Plateforme gouvernementale russe
"Un ami qui était dans les combats a reçu un gilet pare-balles ainsi que des armements, nuance Natalya. Et tous les militaires ne sont pas sur le front, donc tout le monde n'en a pas besoin." Cela n'empêche pas les médias russes de décliner des dossiers complets** pour conseiller les familles dans le choix d'une protection balistique, de préférence en cinquième ou sixième catégories de protection, les plus hautes. Ces équipements s'arrachent depuis des semaines.
Les débats sur la corruption relancés
Selon la sénatrice Lioudmila Naroussova, le prix des gilets pare-balles de cinquième catégorie a été multiplié par vingt depuis le début de l'année, passant de 7 000 à 135 000 roubles (2 220 euros). L'élue, d'ailleurs, a jugé "anormal" que les fournisseurs mettent en vente libre ces protections, au lieu de les transférer dans l'armée. En 2020, pourtant, l'armée affirmait avoir reçu 300 000 kits de gilets pare-balles nouvelle génération.

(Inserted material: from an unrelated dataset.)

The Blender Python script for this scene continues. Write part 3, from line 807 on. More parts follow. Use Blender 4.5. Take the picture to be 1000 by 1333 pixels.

Les ratés logistiques relancent également les débats sur la corruption au sein des forces russes : un ancien officier avait été condamné l'an dernier à six ans de prison, pour avoir dérobé 56 de ces modèles. Au total, lors des huit dernières années, les tribunaux militaires ont prononcé 558 condamnations pour des vols dans les magasins militaires de vêtements, selon les calculs du service russe de la BBC**. Cette question sera de plus en plus délicate à gérer pour le Kremlin, au fur et à mesure que les corps de mobilisés seront rapatriés dans leurs familles.
La mort de Timur Izmailov, salarié dans une banque, a déjà fait grand bruit dans le pays, car cette profession est normalement exclue de la mobilisation. Ses parents avaient dépensé 150 000 roubles (2 467 euros) pour lui fournir des équipements, a précisé vendredi son avocat sur la chaîne Dojd**. "Il y a eu de grands discours en Russie sur la mobilisation, résume Anne Le Huérou, mais l'armée souffre aujourd'hui de la corruption, d'un manque de planification logistique et d'un manque d'organisation interne." Les mobilisés et leurs familles en paient aujourd'hui le prix.
* Les prénoms ont été changés.
** Tous ces liens mènent vers des contenus en russe.